Ini soal selera dan lidah, tapi menurut saya pribadi, kuliner di Seoul tidak se-lezat yang terlihat di film atau drama korea. Bahkan menu samgyetang (sop ayam gingseng) yang tersohor pun terasa seperti sop ayam biasa. Saya juga sempat mencicipi beberapa produk minuman yang belakangan acap diiklankan di drakor, hasilnya tidak berbeda. Tidak seenak yang saya bayangkan.
Di bandara internasional dan domestik Seoul, bagasi selalu diperiksa melalui x-ray. Setelah check-in, kita akan diminta menunggu 5-10 menit hingga proses pemeriksaan usai. Jika ada barang terlarang, maka nama kita akan dipanggil dan diminta masuk ke ruang khusus untuk pemeriksaan lebih lanjut. Di Gimpo International Airport terdapat layar monitor dimana kita bisa langsung melihat apakah bagasi kita kena cekal atau tidak. Letak monitornya tepat di samping counter-counter check-in. Jadi jangan buru-buru duduk ya setelah check-in.
Jarang ditemui wanita cantik yang selevel dengan artis-artis Korea. Serupa dengan di Hong Kong. Yang cakep cakep sepertinya sudah jadi bintang film atau penyanyi semua. Tapi kalau untuk cowok tamvannya masih banyak yang keleleran di jalan kok. Silahkan bagi yang pengen ketemu oppa oppa ganteng di Korea.
Tidak semua ATM di Seoul bisa digunakan untuk mengambil uang dengan kartu ATM bank Indonesia. Kendalanya dua. Yang pertama, tidak semuanya menyediakan menu bahasa Inggris. Yang kedua,
Nanti akan ditambahkan lagi kalau ada yang teringat, hehehe.
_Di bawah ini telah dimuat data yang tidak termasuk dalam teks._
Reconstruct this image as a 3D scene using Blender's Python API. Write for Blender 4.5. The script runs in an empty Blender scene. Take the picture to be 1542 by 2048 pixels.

Apa saya bakal datang lagi ke Seoul atau Korea Selatan? Untuk saat ini terus terang saya tidak ada niatan untuk balik lagi ke sana. Mungkin iya jika keluarga menginginkan, namun saya pribadi tidak. Pengalaman liburan selama seminggu di Seoul untuk sekarang sudah cukup memenuhi keingintahuan saya tentang negeri gingseng. Mending lanjut nabung untuk solo traveling ke Filipina.